Student wins $150 unanimously

By Ryan Cholico

Brandon Escalona takes a look at his calculator to make sure his answers are correct. The exam includes questions varying from precalculus, college algebra, geometry, probability, and general math logic.

Student wins $150 after he was the only one to show up at a free math contest held by the Long Beach City College Math Success Center.

The math organization AMATYC held a math contest located in the V-building on Friday, March 1, where the top five student placements received prizes.

The moderator of the event Emmanuel Ndoumna, was the only other person in the room.

According to Escalona, he was a bit confused on why no one showed up, but still didn’t feel any nervousness.

The Math Success Center placed posters around campus and held practice sessions for students who were participating in the contest.

Unanimously, Brandon Escalona won the first place prize of $150.

LBCC student Manuel Ceja said, “I did not hear of the event and did not know there was money prizes, but if I would have heard about, I would have definitely shown up.”  

Brandon Escalona starts his test without any competition showing up. He has the entire room to himself and focuses on his test even though he has practically locked up the number one prize of $150.

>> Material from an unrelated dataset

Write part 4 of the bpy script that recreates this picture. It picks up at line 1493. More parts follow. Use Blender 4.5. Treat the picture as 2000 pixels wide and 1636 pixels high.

The competition was composed of two one-hour exams of 20 questions.

Two competitions are held a year, one in in the fall semester and the second one in the spring semester.

AMATYC national competitions prizes include a $3000 scholarship to the national champion, while Long Beach City College’s prizes gave out a total of $800.

Last year, more than 190 colleges and over 8000 students participated in the contest including universities and high school students.

In order for a school to participate, they need someone from faculty to work as a moderator and make sure all the tests are properly given out, graded, and make sure that all equipment such as calculators meet regulation.

The moderator of the event Ndoumna wants the school to place well nationally for future events.

“We need to convince higher level students to participate,” said Ndoumna.

According to Ndoumna, around ten students did show up to the first one and did not have an answer to why not many students are showing up this semester.

Ndoumna believes students in higher level math courses are not participating in these contests because they are not going to benefit them academically directly.